Airbus CEO Optimistic Despite Engine Supply Challenges as Year-End Delivery Goals Loom

Faury’s cautious optimism signals progress, but tight supply chains keep Airbus’s year-end jet delivery goals in a delicate balance.

Faury expresses cautious confidence in overcoming supply constraints to meet Airbus’s 2024 jet delivery targets.


Navigating Supply Chain Turbulence

Airbus CEO Guillaume Faury shared a cautiously optimistic outlook on Tuesday regarding engine supplies, a critical factor influencing the company’s jet delivery pace. Speaking at an industry event in Brussels, Faury acknowledged the challenges posed by global supply chain issues but expressed growing confidence that CFM International, a primary engine supplier, would deliver enough units to support Airbus’s end-of-year targets. However, he warned that the situation would remain “very tight” through November.

CFM International—a joint venture between GE Aerospace and Safran—is the world’s largest engine manufacturer by unit sales and a vital supplier for Airbus’s popular A320neo narrowbody aircraft. Ongoing supply constraints from CFM have significantly impacted Airbus’s production schedule, prompting the aerospace giant to revise its 2024 delivery target in July from 800 jets to “around” 770. To achieve this, Airbus now faces the daunting task of delivering approximately 200 aircraft in the last two months of the year.
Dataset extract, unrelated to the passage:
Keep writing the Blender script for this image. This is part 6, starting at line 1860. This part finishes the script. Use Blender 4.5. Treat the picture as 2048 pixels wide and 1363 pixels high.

Cautious Optimism Amid Industry Struggles

When asked about the likelihood of meeting year-end targets, Faury indicated that any shortfall in engine supply would likely involve only a few units rather than a substantial number. While his recent comments reflect a more positive stance compared to earlier in the year, the CEO acknowledged that the situation is not without risk.

Industry insiders attribute this shift in tone to intense negotiations over engine allocations, which appear to have yielded some progress. Faury also pointed to additional challenges, such as disruptions caused by recent U.S. hurricanes, which compounded the existing industrial hurdles faced by CFM.

“CFM has done reasonably well under the circumstances,” Faury said, adopting a more conciliatory tone compared to the frustration expressed earlier in the summer.

A Balancing Act for Engine Manufacturers

CFM, currently celebrating its 50th anniversary, plays a pivotal role as one of two engine suppliers for Airbus’s A320neo family and holds exclusive rights to supply engines for Boeing’s 737 MAX. Balancing the production of new engines with servicing demands for existing aircraft has proven challenging for the manufacturer, particularly amid supply chain disruptions from key suppliers.

This bottleneck led to tensions between Airbus and CFM over the summer, with supply challenges cited as a primary reason for Airbus’s revised delivery target. In addition to engine shortages, Airbus has faced difficulties sourcing other components, such as landing gear and aircraft seats.

Pressure to Deliver

As of the end of October, Airbus had delivered 62 jets, bringing its 10-month total to 559. While this leaves the company on track for another strong year, some analysts remain skeptical about Airbus’s ability to hit its target of 770 jets. Supply chain uncertainties and potential bottlenecks in November could still necessitate a further adjustment to guidance.

Despite these hurdles, Airbus maintains some flexibility in its delivery target wording, allowing it to count as few as 750 deliveries without issuing an official revision.

Racing Against the Clock

Airbus’s performance continues to outpace that of its primary competitor, Boeing, which is still recovering from its own production setbacks. However, with just weeks remaining in the year, timely delivery of engines and other critical components will be essential for Airbus to sustain its momentum and meet its goals.

The stakes are high as the European aerospace giant pushes for another year-end surge in output. Faury’s guarded optimism signals progress, but as industry analysts caution, unexpected challenges could still arise. For now, all eyes remain on Airbus and its supply chain as the company races to close out 2024 on a high note.